The notion of climate justice has received importance in academic, activist and political
circles globally and in Nepal. Political leaders, climate change activists, movement
leaders as well as the academics hardly miss the point about justice—whether explicitly
or implicitly—while they refer to climate change. Nepal’s climate change policy has also
incorporated the concept. While being so attractive to many groups, the notion has been
hardly discussed to its nuances in Nepal as to how it is implicated to policies and
practices. At the global level, climate justice is mostly understood in relation to the
division between the global North and the South in relation to their contribution to
generation of green house gases (GHGs) and hence the responsibility to reduce it, bearing
the negative consequences and having the capacity to overcome the impacts.

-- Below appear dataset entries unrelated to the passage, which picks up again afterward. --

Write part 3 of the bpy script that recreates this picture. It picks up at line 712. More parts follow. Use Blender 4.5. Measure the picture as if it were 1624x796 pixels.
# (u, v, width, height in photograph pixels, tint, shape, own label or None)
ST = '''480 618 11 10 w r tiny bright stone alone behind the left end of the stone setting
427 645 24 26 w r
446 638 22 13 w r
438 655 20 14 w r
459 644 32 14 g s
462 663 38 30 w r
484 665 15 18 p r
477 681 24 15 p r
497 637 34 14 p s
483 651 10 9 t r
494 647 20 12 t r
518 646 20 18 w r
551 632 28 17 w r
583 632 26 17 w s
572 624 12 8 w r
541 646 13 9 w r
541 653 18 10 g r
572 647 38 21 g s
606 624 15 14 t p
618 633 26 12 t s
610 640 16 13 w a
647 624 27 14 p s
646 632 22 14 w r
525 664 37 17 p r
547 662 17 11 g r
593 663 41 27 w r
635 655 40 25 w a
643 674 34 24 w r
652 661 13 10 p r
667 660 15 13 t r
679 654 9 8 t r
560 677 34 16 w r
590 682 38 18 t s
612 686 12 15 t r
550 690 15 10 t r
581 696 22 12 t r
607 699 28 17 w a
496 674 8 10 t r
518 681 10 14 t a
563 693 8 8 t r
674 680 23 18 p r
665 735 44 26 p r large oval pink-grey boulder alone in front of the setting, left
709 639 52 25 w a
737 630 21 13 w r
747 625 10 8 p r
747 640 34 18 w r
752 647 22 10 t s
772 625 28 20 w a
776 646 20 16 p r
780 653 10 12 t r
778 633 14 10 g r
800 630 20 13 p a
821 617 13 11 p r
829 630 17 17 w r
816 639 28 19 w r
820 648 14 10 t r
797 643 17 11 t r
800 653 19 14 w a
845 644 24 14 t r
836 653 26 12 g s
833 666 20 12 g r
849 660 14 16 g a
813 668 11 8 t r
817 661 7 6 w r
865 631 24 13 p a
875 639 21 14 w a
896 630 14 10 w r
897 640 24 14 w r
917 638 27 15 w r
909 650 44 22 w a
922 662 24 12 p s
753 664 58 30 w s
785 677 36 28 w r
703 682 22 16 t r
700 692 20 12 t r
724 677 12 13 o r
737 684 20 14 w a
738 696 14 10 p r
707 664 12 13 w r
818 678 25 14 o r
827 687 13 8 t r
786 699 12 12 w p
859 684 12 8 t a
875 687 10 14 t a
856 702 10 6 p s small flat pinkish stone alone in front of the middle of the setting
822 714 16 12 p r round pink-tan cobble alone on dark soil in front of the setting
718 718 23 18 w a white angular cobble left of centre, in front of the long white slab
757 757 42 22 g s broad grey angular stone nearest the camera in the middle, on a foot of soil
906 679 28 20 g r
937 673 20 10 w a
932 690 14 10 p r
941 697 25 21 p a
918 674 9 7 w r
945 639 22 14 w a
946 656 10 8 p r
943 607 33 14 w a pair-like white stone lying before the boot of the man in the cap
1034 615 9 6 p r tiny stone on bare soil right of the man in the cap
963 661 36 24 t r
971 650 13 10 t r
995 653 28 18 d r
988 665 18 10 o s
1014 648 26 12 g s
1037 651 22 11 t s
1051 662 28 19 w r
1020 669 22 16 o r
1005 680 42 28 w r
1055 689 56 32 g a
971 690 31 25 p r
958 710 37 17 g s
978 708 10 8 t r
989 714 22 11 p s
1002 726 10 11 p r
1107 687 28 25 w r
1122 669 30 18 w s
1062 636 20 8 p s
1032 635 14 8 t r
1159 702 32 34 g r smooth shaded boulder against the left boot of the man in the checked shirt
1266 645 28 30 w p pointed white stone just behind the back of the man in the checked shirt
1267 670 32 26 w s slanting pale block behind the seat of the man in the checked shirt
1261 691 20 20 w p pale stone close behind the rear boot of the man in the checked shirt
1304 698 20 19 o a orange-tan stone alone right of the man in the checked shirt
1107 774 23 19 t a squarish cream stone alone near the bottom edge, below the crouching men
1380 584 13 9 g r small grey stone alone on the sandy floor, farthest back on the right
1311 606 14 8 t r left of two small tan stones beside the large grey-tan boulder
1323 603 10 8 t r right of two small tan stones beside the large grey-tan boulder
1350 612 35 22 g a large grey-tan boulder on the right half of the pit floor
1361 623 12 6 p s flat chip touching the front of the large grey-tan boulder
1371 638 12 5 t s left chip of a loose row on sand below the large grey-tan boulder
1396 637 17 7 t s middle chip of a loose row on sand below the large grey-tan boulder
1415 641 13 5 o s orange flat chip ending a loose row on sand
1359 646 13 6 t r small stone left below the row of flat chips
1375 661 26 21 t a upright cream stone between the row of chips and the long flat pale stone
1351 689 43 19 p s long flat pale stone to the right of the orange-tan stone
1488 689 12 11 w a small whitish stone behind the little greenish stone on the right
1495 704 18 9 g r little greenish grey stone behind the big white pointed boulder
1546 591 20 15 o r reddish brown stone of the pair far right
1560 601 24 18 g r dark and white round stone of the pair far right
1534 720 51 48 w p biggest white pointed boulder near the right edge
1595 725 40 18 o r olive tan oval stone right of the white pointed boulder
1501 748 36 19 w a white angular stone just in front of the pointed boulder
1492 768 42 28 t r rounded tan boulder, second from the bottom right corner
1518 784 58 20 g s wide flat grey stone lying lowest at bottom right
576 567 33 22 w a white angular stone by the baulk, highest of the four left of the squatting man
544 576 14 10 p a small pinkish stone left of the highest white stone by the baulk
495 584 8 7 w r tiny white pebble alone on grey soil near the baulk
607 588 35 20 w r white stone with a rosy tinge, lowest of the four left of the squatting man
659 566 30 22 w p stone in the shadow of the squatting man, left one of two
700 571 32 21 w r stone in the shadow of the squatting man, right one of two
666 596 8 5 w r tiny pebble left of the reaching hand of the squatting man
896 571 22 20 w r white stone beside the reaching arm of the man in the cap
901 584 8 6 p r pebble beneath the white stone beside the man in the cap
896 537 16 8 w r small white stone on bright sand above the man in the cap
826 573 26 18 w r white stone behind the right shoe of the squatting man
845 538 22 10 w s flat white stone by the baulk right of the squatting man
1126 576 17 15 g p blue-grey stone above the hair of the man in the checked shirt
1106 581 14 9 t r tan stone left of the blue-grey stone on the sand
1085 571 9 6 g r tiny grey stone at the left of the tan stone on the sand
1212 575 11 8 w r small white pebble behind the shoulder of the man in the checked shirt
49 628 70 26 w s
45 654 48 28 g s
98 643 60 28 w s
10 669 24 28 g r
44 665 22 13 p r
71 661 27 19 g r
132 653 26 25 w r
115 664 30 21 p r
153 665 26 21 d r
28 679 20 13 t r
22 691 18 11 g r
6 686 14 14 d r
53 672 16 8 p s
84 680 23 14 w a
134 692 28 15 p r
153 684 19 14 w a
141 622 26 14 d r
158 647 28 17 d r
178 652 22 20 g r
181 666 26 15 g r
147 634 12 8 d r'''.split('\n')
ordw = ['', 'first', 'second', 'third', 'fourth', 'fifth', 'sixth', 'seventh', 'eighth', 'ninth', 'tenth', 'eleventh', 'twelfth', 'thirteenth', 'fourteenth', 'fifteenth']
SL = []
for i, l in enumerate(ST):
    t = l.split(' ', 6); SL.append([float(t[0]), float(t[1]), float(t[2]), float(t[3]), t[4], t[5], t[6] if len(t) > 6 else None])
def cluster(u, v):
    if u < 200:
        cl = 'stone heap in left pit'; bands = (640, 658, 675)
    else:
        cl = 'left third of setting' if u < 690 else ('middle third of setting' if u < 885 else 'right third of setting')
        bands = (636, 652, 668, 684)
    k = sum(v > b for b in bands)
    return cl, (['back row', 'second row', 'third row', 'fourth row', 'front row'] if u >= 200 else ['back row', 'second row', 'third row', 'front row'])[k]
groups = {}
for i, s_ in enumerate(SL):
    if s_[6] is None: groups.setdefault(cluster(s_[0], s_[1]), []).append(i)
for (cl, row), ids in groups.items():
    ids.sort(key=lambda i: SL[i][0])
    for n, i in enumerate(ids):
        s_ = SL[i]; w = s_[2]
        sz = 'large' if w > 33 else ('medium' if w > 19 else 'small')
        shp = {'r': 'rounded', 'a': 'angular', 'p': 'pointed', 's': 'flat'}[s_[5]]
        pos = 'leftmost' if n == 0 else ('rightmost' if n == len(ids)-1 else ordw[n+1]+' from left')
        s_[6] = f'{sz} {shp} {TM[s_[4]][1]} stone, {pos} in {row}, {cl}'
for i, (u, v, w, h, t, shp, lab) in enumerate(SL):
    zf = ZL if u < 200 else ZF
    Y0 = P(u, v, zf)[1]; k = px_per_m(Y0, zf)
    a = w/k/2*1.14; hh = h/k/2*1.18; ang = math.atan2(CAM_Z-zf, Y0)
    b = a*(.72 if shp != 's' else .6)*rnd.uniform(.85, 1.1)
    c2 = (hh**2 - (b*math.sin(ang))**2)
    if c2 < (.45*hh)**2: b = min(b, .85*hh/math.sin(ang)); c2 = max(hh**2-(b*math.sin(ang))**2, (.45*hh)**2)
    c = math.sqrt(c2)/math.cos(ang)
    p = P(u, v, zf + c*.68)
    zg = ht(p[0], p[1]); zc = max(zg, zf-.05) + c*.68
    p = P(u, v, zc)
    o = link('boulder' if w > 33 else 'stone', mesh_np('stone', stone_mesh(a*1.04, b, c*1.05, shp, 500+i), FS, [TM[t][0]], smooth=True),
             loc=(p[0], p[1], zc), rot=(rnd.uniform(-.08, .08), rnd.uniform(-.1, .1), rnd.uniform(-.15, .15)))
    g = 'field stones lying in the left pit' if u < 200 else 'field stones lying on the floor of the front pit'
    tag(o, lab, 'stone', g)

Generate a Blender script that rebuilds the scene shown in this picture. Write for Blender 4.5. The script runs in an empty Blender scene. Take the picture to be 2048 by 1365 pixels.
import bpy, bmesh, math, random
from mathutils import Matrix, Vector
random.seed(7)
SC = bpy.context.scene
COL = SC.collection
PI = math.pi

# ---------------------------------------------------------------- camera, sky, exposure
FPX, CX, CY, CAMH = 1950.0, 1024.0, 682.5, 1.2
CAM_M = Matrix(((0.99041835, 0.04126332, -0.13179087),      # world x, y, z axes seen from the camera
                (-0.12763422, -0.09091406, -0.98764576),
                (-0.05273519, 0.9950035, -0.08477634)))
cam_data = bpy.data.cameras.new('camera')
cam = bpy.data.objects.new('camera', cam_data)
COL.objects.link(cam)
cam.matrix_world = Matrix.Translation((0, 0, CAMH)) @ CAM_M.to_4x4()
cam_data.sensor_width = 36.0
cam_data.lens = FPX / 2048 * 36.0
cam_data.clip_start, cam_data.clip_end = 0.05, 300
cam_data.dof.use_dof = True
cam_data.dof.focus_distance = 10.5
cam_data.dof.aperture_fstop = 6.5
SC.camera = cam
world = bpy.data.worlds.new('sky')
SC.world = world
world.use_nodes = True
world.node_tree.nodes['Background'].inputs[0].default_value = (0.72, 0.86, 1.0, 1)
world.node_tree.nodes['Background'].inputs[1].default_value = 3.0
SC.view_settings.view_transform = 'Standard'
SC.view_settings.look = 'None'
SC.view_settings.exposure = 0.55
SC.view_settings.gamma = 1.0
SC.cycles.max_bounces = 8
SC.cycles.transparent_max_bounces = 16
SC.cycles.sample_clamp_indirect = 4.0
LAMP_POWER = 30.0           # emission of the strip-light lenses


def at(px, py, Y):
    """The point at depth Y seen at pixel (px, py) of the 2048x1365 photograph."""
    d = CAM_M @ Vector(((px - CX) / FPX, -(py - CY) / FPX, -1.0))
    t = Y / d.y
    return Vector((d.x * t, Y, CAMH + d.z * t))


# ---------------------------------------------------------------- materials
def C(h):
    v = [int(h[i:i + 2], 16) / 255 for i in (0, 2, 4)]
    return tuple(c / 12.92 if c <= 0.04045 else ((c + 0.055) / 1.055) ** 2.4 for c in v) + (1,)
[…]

However,
within a national context in Nepal, specifically in the formulation of public policies and
programs, it remains unclear how the notion of climate justice has been conceptualized or
operationalized. This paper explores through how Nepal’s climate change policy-making
and international representation conceptualize the notion and identifies their nuances and
contradictions. It examines two specific policy instruments, viz., National Policy on
Climate Change and National Adaptation Program of Action (NAPA) in regard to their
commitment to and formulation of climate justice. This paper suggests that, while the
notion of climate justice is conceived in contradictory and sometimes opposite ways, it
offers a discursive device for articulating the needs and voices of backward groups. We
also suggest that Nepal’s environmental policy-making requires a change of approach to
deliver the government’s commitment to climate justice.